- [AIM] Restate the whole listing word for word. Pictures are left out.

- [PROVIDED DATA]
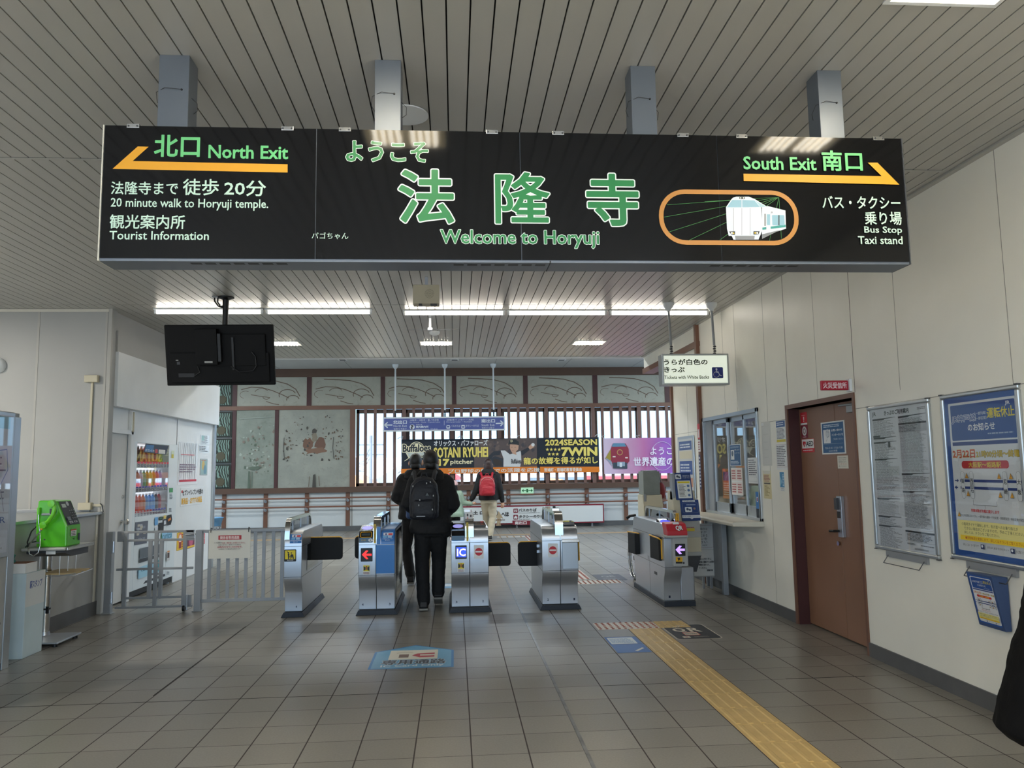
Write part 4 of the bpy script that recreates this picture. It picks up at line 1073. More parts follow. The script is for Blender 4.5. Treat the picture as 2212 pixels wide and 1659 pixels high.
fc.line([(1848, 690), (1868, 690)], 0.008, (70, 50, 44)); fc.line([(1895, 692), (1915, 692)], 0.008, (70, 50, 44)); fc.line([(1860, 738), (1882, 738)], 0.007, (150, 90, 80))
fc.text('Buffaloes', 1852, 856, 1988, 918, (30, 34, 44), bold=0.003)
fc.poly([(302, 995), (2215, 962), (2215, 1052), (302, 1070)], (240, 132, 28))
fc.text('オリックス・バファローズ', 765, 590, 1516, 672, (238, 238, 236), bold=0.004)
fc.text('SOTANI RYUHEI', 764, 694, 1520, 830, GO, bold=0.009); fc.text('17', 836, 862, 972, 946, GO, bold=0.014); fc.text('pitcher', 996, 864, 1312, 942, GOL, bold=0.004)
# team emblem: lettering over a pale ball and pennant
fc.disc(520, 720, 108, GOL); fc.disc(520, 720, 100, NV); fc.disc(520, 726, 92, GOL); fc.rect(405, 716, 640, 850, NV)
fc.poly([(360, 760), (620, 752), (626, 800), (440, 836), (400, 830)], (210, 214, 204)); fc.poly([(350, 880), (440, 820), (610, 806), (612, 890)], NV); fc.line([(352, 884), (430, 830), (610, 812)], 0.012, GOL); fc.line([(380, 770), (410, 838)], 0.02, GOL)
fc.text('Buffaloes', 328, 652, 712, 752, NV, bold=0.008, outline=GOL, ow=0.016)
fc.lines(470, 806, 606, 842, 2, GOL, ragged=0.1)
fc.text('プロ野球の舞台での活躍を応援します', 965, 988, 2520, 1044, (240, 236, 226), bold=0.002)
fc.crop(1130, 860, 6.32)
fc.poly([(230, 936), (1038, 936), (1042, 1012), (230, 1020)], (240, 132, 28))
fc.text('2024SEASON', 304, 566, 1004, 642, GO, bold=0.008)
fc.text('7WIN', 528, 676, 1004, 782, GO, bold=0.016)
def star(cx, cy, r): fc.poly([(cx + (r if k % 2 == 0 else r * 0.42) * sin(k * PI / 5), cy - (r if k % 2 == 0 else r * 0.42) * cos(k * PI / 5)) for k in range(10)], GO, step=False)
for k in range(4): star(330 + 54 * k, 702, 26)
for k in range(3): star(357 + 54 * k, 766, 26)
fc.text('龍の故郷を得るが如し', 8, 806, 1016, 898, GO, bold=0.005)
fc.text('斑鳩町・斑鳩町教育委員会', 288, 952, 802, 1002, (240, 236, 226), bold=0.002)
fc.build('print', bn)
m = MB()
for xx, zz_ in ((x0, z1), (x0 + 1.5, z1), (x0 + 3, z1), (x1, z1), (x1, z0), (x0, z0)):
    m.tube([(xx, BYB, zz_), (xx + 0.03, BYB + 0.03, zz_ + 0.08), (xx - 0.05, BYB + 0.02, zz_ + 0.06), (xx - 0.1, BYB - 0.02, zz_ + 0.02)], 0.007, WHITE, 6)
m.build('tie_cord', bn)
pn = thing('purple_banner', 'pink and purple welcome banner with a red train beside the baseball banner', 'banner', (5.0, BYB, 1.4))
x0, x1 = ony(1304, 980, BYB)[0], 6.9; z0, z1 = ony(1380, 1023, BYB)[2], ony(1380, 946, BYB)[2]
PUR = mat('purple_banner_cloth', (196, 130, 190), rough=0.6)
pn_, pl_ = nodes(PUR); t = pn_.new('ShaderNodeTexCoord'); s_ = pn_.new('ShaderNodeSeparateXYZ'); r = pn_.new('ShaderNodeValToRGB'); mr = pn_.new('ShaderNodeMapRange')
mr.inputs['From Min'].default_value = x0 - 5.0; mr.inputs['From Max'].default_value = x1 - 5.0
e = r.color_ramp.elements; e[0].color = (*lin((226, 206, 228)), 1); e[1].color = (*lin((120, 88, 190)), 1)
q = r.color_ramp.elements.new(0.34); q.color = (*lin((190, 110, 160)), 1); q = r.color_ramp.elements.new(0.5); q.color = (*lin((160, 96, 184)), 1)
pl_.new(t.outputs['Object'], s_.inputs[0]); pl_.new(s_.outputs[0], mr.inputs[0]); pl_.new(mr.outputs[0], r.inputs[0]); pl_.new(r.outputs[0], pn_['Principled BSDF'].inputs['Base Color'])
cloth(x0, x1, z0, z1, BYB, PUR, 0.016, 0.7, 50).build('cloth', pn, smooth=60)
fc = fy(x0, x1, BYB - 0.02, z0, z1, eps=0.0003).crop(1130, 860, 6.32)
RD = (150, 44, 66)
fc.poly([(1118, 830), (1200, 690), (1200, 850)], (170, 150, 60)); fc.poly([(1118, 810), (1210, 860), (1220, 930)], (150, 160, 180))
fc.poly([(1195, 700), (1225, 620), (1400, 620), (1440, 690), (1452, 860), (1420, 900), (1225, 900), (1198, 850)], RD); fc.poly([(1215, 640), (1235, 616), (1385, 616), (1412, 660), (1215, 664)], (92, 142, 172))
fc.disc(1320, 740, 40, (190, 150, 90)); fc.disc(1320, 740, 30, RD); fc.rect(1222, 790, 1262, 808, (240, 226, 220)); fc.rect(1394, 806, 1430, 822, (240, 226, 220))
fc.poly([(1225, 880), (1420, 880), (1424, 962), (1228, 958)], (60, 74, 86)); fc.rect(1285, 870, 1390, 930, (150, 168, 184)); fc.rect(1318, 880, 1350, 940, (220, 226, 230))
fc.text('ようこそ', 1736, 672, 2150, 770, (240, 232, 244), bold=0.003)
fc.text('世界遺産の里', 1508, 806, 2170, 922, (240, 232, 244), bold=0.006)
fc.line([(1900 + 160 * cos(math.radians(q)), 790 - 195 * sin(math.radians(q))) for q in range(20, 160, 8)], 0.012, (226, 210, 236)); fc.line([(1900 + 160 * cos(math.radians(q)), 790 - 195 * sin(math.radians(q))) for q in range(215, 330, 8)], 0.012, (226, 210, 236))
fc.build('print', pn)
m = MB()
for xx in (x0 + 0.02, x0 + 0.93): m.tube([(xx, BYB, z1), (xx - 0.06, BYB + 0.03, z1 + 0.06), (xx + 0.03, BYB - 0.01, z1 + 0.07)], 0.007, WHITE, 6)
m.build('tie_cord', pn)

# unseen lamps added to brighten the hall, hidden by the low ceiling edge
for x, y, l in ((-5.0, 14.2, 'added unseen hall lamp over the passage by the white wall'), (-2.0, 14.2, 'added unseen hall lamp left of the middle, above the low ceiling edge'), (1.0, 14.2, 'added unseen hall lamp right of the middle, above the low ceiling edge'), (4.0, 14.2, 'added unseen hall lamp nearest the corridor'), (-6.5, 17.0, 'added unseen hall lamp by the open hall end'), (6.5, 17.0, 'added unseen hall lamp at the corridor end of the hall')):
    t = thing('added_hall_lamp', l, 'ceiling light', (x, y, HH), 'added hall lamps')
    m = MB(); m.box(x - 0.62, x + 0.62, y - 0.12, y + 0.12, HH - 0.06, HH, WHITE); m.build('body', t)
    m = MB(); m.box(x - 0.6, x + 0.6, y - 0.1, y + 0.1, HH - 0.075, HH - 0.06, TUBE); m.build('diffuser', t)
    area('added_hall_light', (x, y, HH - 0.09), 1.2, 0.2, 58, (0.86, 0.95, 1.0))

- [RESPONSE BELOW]
Write part 4 of the bpy script that recreates this picture. It picks up at line 1073. More parts follow. The script is for Blender 4.5. Treat the picture as 2212 pixels wide and 1659 pixels high.
fc.line([(1848, 690), (1868, 690)], 0.008, (70, 50, 44)); fc.line([(1895, 692), (1915, 692)], 0.008, (70, 50, 44)); fc.line([(1860, 738), (1882, 738)], 0.007, (150, 90, 80))
fc.text('Buffaloes', 1852, 856, 1988, 918, (30, 34, 44), bold=0.003)
fc.poly([(302, 995), (2215, 962), (2215, 1052), (302, 1070)], (240, 132, 28))
fc.text('オリックス・バファローズ', 765, 590, 1516, 672, (238, 238, 236), bold=0.004)
fc.text('SOTANI RYUHEI', 764, 694, 1520, 830, GO, bold=0.009); fc.text('17', 836, 862, 972, 946, GO, bold=0.014); fc.text('pitcher', 996, 864, 1312, 942, GOL, bold=0.004)
# team emblem: lettering over a pale ball and pennant
fc.disc(520, 720, 108, GOL); fc.disc(520, 720, 100, NV); fc.disc(520, 726, 92, GOL); fc.rect(405, 716, 640, 850, NV)
fc.poly([(360, 760), (620, 752), (626, 800), (440, 836), (400, 830)], (210, 214, 204)); fc.poly([(350, 880), (440, 820), (610, 806), (612, 890)], NV); fc.line([(352, 884), (430, 830), (610, 812)], 0.012, GOL); fc.line([(380, 770), (410, 838)], 0.02, GOL)
fc.text('Buffaloes', 328, 652, 712, 752, NV, bold=0.008, outline=GOL, ow=0.016)
fc.lines(470, 806, 606, 842, 2, GOL, ragged=0.1)
fc.text('プロ野球の舞台での活躍を応援します', 965, 988, 2520, 1044, (240, 236, 226), bold=0.002)
fc.crop(1130, 860, 6.32)
fc.poly([(230, 936), (1038, 936), (1042, 1012), (230, 1020)], (240, 132, 28))
fc.text('2024SEASON', 304, 566, 1004, 642, GO, bold=0.008)
fc.text('7WIN', 528, 676, 1004, 782, GO, bold=0.016)
def star(cx, cy, r): fc.poly([(cx + (r if k % 2 == 0 else r * 0.42) * sin(k * PI / 5), cy - (r if k % 2 == 0 else r * 0.42) * cos(k * PI / 5)) for k in range(10)], GO, step=False)
for k in range(4): star(330 + 54 * k, 702, 26)
for k in range(3): star(357 + 54 * k, 766, 26)
fc.text('龍の故郷を得るが如し', 8, 806, 1016, 898, GO, bold=0.005)
fc.text('斑鳩町・斑鳩町教育委員会', 288, 952, 802, 1002, (240, 236, 226), bold=0.002)
fc.build('print', bn)
m = MB()
for xx, zz_ in ((x0, z1), (x0 + 1.5, z1), (x0 + 3, z1), (x1, z1), (x1, z0), (x0, z0)):
    m.tube([(xx, BYB, zz_), (xx + 0.03, BYB + 0.03, zz_ + 0.08), (xx - 0.05, BYB + 0.02, zz_ + 0.06), (xx - 0.1, BYB - 0.02, zz_ + 0.02)], 0.007, WHITE, 6)
m.build('tie_cord', bn)
pn = thing('purple_banner', 'pink and purple welcome banner with a red train beside the baseball banner', 'banner', (5.0, BYB, 1.4))
x0, x1 = ony(1304, 980, BYB)[0], 6.9; z0, z1 = ony(1380, 1023, BYB)[2], ony(1380, 946, BYB)[2]
PUR = mat('purple_banner_cloth', (196, 130, 190), rough=0.6)
pn_, pl_ = nodes(PUR); t = pn_.new('ShaderNodeTexCoord'); s_ = pn_.new('ShaderNodeSeparateXYZ'); r = pn_.new('ShaderNodeValToRGB'); mr = pn_.new('ShaderNodeMapRange')
mr.inputs['From Min'].default_value = x0 - 5.0; mr.inputs['From Max'].default_value = x1 - 5.0
e = r.color_ramp.elements; e[0].color = (*lin((226, 206, 228)), 1); e[1].color = (*lin((120, 88, 190)), 1)
q = r.color_ramp.elements.new(0.34); q.color = (*lin((190, 110, 160)), 1); q = r.color_ramp.elements.new(0.5); q.color = (*lin((160, 96, 184)), 1)
pl_.new(t.outputs['Object'], s_.inputs[0]); pl_.new(s_.outputs[0], mr.inputs[0]); pl_.new(mr.outputs[0], r.inputs[0]); pl_.new(r.outputs[0], pn_['Principled BSDF'].inputs['Base Color'])
cloth(x0, x1, z0, z1, BYB, PUR, 0.016, 0.7, 50).build('cloth', pn, smooth=60)
fc = fy(x0, x1, BYB - 0.02, z0, z1, eps=0.0003).crop(1130, 860, 6.32)
RD = (150, 44, 66)
fc.poly([(1118, 830), (1200, 690), (1200, 850)], (170, 150, 60)); fc.poly([(1118, 810), (1210, 860), (1220, 930)], (150, 160, 180))
fc.poly([(1195, 700), (1225, 620), (1400, 620), (1440, 690), (1452, 860), (1420, 900), (1225, 900), (1198, 850)], RD); fc.poly([(1215, 640), (1235, 616), (1385, 616), (1412, 660), (1215, 664)], (92, 142, 172))
fc.disc(1320, 740, 40, (190, 150, 90)); fc.disc(1320, 740, 30, RD); fc.rect(1222, 790, 1262, 808, (240, 226, 220)); fc.rect(1394, 806, 1430, 822, (240, 226, 220))
fc.poly([(1225, 880), (1420, 880), (1424, 962), (1228, 958)], (60, 74, 86)); fc.rect(1285, 870, 1390, 930, (150, 168, 184)); fc.rect(1318, 880, 1350, 940, (220, 226, 230))
fc.text('ようこそ', 1736, 672, 2150, 770, (240, 232, 244), bold=0.003)
fc.text('世界遺産の里', 1508, 806, 2170, 922, (240, 232, 244), bold=0.006)
fc.line([(1900 + 160 * cos(math.radians(q)), 790 - 195 * sin(math.radians(q))) for q in range(20, 160, 8)], 0.012, (226, 210, 236)); fc.line([(1900 + 160 * cos(math.radians(q)), 790 - 195 * sin(math.radians(q))) for q in range(215, 330, 8)], 0.012, (226, 210, 236))
fc.build('print', pn)
m = MB()
for xx in (x0 + 0.02, x0 + 0.93): m.tube([(xx, BYB, z1), (xx - 0.06, BYB + 0.03, z1 + 0.06), (xx + 0.03, BYB - 0.01, z1 + 0.07)], 0.007, WHITE, 6)
m.build('tie_cord', pn)

# unseen lamps added to brighten the hall, hidden by the low ceiling edge
for x, y, l in ((-5.0, 14.2, 'added unseen hall lamp over the passage by the white wall'), (-2.0, 14.2, 'added unseen hall lamp left of the middle, above the low ceiling edge'), (1.0, 14.2, 'added unseen hall lamp right of the middle, above the low ceiling edge'), (4.0, 14.2, 'added unseen hall lamp nearest the corridor'), (-6.5, 17.0, 'added unseen hall lamp by the open hall end'), (6.5, 17.0, 'added unseen hall lamp at the corridor end of the hall')):
    t = thing('added_hall_lamp', l, 'ceiling light', (x, y, HH), 'added hall lamps')
    m = MB(); m.box(x - 0.62, x + 0.62, y - 0.12, y + 0.12, HH - 0.06, HH, WHITE); m.build('body', t)
    m = MB(); m.box(x - 0.6, x + 0.6, y - 0.1, y + 0.1, HH - 0.075, HH - 0.06, TUBE); m.build('diffuser', t)
    area('added_hall_light', (x, y, HH - 0.09), 1.2, 0.2, 58, (0.86, 0.95, 1.0))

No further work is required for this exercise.